**Input:**

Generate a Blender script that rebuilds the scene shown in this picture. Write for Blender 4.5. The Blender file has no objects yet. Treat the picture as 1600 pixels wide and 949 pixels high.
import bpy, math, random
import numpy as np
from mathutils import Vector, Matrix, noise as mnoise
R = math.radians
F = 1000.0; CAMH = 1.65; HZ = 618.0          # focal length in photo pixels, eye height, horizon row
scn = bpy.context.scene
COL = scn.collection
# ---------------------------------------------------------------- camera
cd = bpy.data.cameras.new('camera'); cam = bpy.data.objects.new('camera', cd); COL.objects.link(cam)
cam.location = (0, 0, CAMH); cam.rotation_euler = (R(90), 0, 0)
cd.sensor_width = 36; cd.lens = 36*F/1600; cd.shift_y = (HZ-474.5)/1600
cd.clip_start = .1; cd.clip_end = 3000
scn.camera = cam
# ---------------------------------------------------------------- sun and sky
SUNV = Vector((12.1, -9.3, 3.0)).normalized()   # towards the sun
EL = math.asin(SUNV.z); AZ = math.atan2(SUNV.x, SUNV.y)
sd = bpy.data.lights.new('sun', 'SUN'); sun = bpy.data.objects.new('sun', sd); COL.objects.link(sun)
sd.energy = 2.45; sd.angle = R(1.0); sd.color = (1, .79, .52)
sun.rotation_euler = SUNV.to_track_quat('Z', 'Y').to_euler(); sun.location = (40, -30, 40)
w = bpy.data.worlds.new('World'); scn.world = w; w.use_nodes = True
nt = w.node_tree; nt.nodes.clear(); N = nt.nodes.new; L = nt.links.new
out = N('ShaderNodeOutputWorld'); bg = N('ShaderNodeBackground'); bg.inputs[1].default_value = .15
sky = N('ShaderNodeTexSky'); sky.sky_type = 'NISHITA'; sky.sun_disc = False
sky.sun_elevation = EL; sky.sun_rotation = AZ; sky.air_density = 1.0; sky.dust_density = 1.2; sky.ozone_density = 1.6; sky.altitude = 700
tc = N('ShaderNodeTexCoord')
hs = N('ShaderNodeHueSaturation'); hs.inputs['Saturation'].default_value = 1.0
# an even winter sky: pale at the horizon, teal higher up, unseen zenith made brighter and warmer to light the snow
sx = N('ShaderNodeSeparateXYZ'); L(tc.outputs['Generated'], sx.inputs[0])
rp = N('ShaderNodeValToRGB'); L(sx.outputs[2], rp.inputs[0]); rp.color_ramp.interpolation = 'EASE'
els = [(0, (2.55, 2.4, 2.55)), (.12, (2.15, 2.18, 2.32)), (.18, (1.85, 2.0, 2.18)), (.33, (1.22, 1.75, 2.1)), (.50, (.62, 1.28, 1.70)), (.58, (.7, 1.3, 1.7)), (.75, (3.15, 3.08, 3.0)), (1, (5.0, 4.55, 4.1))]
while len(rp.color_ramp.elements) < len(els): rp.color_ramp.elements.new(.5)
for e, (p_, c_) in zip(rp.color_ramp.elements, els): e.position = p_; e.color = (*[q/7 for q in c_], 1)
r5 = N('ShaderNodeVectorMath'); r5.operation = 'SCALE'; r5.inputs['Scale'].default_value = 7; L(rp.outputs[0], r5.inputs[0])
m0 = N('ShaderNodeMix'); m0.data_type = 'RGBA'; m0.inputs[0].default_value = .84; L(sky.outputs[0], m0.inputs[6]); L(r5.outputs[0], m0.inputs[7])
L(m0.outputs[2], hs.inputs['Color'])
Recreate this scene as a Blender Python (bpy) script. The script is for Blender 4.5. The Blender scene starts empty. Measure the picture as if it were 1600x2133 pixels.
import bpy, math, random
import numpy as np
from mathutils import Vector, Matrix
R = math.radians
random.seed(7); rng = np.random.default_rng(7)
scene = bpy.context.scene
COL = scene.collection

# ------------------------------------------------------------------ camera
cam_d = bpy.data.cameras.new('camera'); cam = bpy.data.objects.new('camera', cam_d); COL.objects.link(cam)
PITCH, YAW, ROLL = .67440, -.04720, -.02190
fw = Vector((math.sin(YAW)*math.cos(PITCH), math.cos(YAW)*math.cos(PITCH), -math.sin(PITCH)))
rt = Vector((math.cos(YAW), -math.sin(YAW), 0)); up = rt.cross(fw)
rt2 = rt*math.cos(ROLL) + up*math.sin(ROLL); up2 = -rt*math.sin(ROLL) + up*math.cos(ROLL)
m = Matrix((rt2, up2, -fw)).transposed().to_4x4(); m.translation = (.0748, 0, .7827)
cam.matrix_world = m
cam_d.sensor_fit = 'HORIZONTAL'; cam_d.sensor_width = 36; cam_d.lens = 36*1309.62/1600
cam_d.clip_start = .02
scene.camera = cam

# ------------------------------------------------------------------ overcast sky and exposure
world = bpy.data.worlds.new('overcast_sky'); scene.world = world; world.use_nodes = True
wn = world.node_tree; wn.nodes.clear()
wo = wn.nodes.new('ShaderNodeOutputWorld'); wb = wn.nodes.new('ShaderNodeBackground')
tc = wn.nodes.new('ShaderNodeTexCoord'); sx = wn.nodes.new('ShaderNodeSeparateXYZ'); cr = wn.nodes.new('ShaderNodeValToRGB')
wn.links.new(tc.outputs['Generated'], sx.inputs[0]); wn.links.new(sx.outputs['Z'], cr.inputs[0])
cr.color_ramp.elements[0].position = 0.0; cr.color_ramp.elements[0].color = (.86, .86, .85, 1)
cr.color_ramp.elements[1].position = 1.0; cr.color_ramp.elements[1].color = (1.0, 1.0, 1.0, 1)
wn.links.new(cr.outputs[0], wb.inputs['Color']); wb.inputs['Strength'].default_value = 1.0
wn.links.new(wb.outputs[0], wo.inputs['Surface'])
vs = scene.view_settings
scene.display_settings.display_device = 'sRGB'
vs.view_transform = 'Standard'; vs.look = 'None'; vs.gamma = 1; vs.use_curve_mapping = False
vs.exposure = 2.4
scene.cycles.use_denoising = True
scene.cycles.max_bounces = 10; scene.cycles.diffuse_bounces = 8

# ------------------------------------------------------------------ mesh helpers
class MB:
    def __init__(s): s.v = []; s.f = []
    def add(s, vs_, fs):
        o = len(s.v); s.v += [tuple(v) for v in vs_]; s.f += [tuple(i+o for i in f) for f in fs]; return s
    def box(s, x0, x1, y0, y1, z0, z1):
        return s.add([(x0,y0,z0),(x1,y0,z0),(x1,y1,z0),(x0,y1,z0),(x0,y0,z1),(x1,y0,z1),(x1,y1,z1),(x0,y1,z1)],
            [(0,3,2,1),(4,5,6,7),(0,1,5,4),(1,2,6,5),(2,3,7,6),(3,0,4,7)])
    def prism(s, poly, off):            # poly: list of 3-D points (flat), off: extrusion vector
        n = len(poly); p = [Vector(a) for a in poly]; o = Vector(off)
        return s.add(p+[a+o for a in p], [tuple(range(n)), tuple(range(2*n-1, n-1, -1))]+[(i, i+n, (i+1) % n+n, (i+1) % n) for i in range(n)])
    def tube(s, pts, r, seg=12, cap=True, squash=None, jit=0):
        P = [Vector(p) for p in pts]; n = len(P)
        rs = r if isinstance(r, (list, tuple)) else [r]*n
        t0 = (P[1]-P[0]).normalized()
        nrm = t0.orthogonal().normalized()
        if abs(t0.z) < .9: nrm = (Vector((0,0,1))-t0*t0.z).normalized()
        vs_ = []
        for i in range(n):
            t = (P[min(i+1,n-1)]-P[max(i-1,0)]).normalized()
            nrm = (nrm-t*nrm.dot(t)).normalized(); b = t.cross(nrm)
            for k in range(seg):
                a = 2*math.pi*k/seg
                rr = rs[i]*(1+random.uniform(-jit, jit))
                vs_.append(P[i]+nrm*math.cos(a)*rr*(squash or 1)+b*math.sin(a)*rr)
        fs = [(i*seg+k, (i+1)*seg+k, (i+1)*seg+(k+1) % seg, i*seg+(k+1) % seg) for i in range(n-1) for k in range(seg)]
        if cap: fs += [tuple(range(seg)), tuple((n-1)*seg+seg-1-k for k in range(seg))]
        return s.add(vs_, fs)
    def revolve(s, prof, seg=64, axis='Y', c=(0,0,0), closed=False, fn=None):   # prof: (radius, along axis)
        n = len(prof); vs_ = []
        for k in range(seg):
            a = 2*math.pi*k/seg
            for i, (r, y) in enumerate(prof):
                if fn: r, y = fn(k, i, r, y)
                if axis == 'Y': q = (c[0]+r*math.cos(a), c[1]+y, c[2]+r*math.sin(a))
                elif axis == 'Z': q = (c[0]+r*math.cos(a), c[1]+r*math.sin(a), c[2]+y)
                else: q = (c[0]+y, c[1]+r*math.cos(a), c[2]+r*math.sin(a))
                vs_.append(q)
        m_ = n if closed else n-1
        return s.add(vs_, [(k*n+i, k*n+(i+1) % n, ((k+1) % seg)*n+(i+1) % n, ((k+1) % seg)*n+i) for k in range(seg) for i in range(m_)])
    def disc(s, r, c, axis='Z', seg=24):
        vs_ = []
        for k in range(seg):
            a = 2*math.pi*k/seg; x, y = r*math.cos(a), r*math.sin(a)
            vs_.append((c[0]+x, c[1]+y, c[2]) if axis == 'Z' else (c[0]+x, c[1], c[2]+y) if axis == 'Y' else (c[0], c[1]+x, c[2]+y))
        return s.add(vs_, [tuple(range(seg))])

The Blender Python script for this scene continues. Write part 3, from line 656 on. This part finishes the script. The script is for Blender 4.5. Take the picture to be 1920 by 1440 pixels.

**Exercise requirements:** Repeat the entries above verbatim, but only from the line that has "Recreate this scene" down to the line that has "COL = scene.collection", inclusive.

**Reply to the task:**
Recreate this scene as a Blender Python (bpy) script. The script is for Blender 4.5. The Blender scene starts empty. Measure the picture as if it were 1600x2133 pixels.
import bpy, math, random
import numpy as np
from mathutils import Vector, Matrix
R = math.radians
random.seed(7); rng = np.random.default_rng(7)
scene = bpy.context.scene
COL = scene.collection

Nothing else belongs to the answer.